Dal 2023 scatterà la Global Tax al 15% per le multinazionali con accordo pieno tra Unione europea e Stati Uniti
Se ne discute da almeno due anni e a metà ottobre è arrivato l’accordo finale che soprattutto include ben 136 paesi sui 140 membri dell’Ocse. E’ la Minimum Global Tax salutata dal segretario generale dell’Organizzazione Mathias Cormann come una “vittoria del multilateralismo” per una tassa che si propone di applicare un’aliquota minima del 15 per cento per le società con fatturato superiore a 750 milioni di euro. Le nazioni aderenti hanno ora tutto il 2022 per recepire l’accordo che entrerà in vigore dal 2023, le multinazionali dovranno pagare le tasse nei paesi in cui realizzano i profitti.
In sede di negoziato gli occhi erano puntati soprattutto sull’Irlanda e per piegare le sue resistenze a cui si erano uniti anche Estonia e Ungheria sono stati i partner europei con la Francia in prima linea. Ma Dublino ha capito che non poteva proseguire con la sua spregiudicata politica fiscale per via del coinvolgimento e identità di vedute con gli europei da parte degli Stati Uniti. L’amministrazione Biden stavolta si è comportata in perfetto asse con l’Europa perchè ha già messo in preventivo di usare il gettito aggiuntivo per finanziare una parte delle sue riforme sociali, come gli assegni familiari e gli investimenti nella sostenibilità ambientale.
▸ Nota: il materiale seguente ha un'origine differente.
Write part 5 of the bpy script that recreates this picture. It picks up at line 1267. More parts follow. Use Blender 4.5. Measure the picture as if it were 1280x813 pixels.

Gli osservatori politici americani sostengono però che l’amministrazione democratica dovrà faticare per far approvare il trattato dal Congresso e trovare il modo che accontenti tutti per ripartire e assegnare territorialmente i profitti delle multinazionali, in un paese come gli Usa dove il federalismo fiscale non è omogeneo e dove ci sono stati che vengono considerati a loro volta dei paradisi fiscali. Il presidente Biden si è detto convinto che stabilire una forte tassa minima globale livellerà finalmente il campo di gioco per i lavoratori e i contribuenti americani e il resto del mondo.
E tornando sulla sponda europea aver ottenuto il via libera dall’Irlanda viene considerato il successo più rilevante, il livello fissato dall’accordo, il 15 per cento è di 2 punti e mezzo più alto dell’aliquota di Dublino (12,5%) che è stata fondamentale come attrattore delle corporation, cedendo sull’innalzamento della tassazione l’Irlanda ha ottenuto che il 15% della Global tax sia un tetto rigido, cioè non possa sforare verso ulteriori ritocchi in corso d’opera come si prospettava in una prima stesura. Ma la global tax prevede anche un aspetto che affronta il problema della tassazione delle imprese che possono vendere prodotti su un mercato indipendentemente dalla loro presenza fisica e quindi possono scegliere la sede più favorevole per la fiscalità. L’intesa stabilisce chiaramente che gli utili siano tassati in base al luogo dove vengono realizzati, indipendentemente dalla presenza fisica. L’intesa non si applicherà su miniere e servizi finanziari regolati e questo è stato un altro punto di compromesso e si applicheranno alle multinazionali che hanno ricavi per oltre 20 miliardi di euro, una soglia che può essere abbassata a 10 miliardi dopo sette anni dall’entrata in vigore del patto e laddove si dovesse registrare una redditività superiore al 10% di utili pre-tasse sui ricavi. E’ lo spirito dell’”equità fiscale e la giustizia sociale” evocato dal commissario europeo per il Commercio Dombrovkis a cui ha fatto eco la dichiarazione di Janet Yellen, segretario al Tesoro americano: “si interromperà così la corsa al ribasso nelle imposte che è durata quattro decenni”.